I don’t like museums. Rows of objects bore me, always have. But this exhibition breaks out of those chains. To the sound of letters being read out from soldiers on the boundaries of empire to parents back home, asking for ordinary necessities of daily life — socks, sandals, money, weapons — we follow a real Roman soldier, Terentianus, of whom we have some record, through a career in the army.
Along the way we learn how the empire reinforced its security and sway through the reward of citizenship, pay and generous pension rights to any young man of any age, if over 5ft 7in (exhibition-goers can test their height on a scale: I just squeaked in) of any race or class, from any part of the empire.

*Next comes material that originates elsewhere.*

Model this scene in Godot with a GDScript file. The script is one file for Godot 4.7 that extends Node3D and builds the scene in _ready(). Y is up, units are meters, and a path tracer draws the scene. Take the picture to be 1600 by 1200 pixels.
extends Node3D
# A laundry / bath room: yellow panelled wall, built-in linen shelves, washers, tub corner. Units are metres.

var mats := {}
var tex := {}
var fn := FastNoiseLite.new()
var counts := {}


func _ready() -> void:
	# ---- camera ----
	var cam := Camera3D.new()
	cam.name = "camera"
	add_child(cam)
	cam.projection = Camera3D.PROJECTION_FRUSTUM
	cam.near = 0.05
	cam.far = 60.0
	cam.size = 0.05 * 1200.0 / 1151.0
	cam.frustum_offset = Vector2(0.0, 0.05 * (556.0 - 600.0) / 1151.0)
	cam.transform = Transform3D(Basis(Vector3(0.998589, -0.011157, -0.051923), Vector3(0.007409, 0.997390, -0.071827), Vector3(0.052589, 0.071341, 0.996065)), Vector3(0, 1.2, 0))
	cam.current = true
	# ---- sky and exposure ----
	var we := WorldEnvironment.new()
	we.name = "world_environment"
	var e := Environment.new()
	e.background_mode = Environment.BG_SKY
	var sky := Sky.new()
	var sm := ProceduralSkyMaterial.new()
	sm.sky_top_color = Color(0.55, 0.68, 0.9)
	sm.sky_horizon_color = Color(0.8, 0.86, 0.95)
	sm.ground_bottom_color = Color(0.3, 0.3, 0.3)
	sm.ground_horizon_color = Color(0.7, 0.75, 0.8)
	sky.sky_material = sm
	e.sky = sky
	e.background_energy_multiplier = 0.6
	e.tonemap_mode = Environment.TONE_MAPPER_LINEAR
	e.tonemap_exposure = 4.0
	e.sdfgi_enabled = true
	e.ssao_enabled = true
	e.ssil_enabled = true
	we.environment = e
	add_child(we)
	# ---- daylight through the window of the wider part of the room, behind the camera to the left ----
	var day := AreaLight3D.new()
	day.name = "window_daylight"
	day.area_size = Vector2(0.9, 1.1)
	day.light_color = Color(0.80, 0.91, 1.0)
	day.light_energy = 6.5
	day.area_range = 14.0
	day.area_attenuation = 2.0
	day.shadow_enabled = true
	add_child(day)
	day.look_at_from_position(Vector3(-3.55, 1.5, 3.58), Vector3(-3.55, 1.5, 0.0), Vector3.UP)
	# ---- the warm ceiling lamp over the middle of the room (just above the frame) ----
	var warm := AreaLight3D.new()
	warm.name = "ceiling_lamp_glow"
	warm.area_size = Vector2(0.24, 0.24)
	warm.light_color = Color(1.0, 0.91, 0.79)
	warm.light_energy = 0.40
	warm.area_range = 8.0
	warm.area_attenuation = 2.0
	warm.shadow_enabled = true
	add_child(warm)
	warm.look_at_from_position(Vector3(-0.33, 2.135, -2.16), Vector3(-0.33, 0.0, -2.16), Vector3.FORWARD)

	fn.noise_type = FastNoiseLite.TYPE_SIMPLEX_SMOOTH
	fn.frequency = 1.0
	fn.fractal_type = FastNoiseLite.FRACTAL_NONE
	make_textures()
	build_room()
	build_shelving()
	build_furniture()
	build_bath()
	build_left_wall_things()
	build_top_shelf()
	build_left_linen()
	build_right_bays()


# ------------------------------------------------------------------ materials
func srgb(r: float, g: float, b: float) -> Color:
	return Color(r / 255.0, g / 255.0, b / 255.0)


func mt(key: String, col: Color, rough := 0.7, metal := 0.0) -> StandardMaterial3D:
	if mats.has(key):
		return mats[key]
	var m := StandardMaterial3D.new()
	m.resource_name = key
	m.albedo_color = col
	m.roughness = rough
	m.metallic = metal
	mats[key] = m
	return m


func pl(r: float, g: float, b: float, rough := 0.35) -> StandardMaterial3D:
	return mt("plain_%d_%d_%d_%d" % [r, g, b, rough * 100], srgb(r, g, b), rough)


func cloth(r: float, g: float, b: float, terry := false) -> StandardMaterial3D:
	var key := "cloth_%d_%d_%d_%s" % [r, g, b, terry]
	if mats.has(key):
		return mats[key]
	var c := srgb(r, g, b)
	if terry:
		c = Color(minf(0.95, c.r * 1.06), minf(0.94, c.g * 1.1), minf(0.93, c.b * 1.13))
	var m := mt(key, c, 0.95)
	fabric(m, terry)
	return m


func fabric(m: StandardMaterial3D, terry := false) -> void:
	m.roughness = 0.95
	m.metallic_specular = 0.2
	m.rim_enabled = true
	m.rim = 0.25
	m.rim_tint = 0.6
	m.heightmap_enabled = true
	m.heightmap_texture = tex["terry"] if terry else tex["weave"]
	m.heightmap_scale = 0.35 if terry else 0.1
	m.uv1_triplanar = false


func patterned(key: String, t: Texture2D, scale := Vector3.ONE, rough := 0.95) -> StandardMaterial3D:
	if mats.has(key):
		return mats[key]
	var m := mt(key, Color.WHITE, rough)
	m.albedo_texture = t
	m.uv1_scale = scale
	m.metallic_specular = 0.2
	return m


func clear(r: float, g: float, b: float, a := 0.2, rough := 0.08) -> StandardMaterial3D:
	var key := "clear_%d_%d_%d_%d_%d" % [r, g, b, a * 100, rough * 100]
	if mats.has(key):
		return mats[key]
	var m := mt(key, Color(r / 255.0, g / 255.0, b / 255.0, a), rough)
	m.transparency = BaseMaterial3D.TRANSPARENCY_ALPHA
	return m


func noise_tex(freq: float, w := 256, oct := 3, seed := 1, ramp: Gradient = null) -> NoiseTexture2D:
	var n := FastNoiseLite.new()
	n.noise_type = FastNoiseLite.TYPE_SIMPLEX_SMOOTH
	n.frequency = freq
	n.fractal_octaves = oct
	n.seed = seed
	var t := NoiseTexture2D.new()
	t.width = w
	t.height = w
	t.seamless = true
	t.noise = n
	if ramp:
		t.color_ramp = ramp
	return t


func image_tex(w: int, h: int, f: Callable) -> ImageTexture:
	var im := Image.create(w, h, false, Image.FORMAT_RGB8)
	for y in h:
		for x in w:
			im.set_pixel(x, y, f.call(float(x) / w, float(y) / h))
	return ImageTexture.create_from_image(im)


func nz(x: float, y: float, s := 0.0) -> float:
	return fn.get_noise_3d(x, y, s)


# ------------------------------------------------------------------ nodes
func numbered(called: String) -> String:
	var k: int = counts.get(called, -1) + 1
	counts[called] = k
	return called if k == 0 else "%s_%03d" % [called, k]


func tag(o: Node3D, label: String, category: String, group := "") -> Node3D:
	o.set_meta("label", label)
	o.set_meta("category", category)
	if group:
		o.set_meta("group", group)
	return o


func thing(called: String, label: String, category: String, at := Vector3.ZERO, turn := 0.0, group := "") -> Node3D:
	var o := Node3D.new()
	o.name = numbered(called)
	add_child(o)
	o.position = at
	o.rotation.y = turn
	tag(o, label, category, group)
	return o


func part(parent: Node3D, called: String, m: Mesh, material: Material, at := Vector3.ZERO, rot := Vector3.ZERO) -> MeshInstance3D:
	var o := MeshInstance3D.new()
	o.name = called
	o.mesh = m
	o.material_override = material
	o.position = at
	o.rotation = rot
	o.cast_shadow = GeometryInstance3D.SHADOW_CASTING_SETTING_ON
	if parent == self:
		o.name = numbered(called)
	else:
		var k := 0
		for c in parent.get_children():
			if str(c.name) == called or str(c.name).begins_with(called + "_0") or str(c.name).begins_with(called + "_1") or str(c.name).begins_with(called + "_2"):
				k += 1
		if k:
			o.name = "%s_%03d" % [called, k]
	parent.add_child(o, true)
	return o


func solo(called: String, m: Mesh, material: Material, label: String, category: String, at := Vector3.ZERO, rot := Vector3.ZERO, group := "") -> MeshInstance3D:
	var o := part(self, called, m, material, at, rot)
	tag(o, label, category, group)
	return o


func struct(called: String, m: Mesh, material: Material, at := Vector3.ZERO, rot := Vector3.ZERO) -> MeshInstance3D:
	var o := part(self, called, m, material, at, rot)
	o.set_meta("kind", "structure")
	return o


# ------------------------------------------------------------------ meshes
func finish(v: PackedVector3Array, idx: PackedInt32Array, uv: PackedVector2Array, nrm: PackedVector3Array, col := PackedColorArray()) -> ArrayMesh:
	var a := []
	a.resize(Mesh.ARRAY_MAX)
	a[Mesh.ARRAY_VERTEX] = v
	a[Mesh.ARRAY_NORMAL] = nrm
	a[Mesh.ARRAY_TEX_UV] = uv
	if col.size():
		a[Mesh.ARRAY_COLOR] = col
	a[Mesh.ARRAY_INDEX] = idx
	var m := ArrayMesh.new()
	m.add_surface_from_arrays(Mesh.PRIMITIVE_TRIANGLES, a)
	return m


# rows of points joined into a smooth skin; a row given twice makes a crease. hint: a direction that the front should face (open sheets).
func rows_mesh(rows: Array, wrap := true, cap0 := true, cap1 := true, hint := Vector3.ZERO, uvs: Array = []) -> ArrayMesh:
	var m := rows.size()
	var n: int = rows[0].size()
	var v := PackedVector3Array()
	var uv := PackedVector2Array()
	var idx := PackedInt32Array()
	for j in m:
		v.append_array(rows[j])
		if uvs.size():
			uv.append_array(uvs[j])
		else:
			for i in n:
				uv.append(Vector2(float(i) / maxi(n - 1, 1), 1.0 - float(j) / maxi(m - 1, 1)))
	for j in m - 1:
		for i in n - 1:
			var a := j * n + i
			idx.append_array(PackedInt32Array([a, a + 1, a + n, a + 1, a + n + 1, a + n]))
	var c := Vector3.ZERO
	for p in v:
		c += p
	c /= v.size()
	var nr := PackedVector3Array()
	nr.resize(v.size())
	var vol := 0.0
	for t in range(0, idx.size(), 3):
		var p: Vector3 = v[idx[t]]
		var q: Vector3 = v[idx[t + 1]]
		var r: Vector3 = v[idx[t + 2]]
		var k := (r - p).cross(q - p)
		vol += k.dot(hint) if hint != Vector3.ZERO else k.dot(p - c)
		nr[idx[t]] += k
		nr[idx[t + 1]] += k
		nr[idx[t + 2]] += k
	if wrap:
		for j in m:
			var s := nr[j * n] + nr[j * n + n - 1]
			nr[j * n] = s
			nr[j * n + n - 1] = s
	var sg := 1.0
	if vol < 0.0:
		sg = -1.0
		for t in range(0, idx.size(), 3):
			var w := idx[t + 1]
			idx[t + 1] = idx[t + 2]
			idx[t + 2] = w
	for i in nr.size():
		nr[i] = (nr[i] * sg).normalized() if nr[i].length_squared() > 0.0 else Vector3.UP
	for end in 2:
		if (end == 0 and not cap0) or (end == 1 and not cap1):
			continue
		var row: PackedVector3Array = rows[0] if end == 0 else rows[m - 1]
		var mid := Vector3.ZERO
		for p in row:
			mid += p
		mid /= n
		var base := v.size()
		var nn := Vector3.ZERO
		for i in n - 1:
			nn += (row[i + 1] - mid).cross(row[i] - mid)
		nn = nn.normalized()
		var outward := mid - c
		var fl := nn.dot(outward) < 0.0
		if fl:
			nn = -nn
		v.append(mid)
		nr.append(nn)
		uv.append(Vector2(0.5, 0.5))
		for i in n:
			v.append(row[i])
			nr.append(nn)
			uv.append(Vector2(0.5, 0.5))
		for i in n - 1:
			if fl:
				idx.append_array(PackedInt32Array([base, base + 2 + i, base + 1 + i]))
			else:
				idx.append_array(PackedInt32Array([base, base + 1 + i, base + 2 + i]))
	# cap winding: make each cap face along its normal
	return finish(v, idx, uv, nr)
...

• Roger Boyes: Ancient Rome’s lessons for Israel and Russia
Conditions were tough — eight to a leather tent — sickness and lice were a scourge, toilet paper was moss or a sponge on a stick, and you had to buy your own weapons. Half were killed before retirement. But reward was the glue that held an empire together.
Thursday, then, took me on a two-hour journey through another life in another time. This may sound banal but from bits of leather, letters home, old shoes and torn fabric, the appreciation stole up on me that these were people like us, caught up in huge organisations not unlike ours, facing challenges we could understand. An old sock can speak our language better than stone, brass and chiselled inscriptions ever can.
The unfair sex
On yesterday’s Letters page Mary Ann Sieghart was right. On wanting to hear the other sex “there is a fundamental asymmetry between male and female reading and listening habits”. I have spent 18 years presenting Great Lives, a BBC programme on Radio 4 in which we ask an invited guest to choose and champion a great life from the past.
Many years ago we carried out an audit of our three or four hundred guests’ choices thus far. Half our female guests had chosen a man, and half a woman. All — I repeat, all — our male guests except about two had chosen another man. Truly astonishing.
It’s Forbes for me
I’m starting a “gays for Kate Forbes” campaign. Forbes, eminently qualified for the leadership of the Scottish National Party, is a committed Christian who has been criticised for her reactionary personal views on gay marriage.
Who cares? We’ve won that battle, and she’s clear that as a politician she won’t reopen it. We gays should renounce victim status, raise our eyes from our more parochial concerns, and see the bigger picture.
Scotland’s flagging
And the bigger picture in Scottish politics is not what’s wrong with the SNP, but what’s wrong with the Scots? The electorate there fostered what was turning into a one-party state where opposition to a dominant party could be denounced as almost unpatriotic.
Scottish politics has reminded me of the ANC in South Africa. A kind of crushing groupthink, a cultural uniformity, can provide the nest in which such monsters can be incubated.
We British rightly distrust politicians who try to wrap themselves in the Union Jack. Why should the Scottish Saltire be any more acceptable a garb?
Beware the good-looker
With some sense of I-told-you-so, I’ve been watching this week the travails of that handsome Spanish prime minister Pedro Sánchez, whom they call El Guapo — the good-looker.
You see, it’s a maxim of mine that (excepting my own partner and possibly Justin Webb but definitely not Justin Trudeau) one should never trust a good-looking man. In my experience, being conspicuously attractive messes men up. Women regularly manage to be both beautiful and useful but I don’t think men can handle it — witness poor Johnny Mercer MP.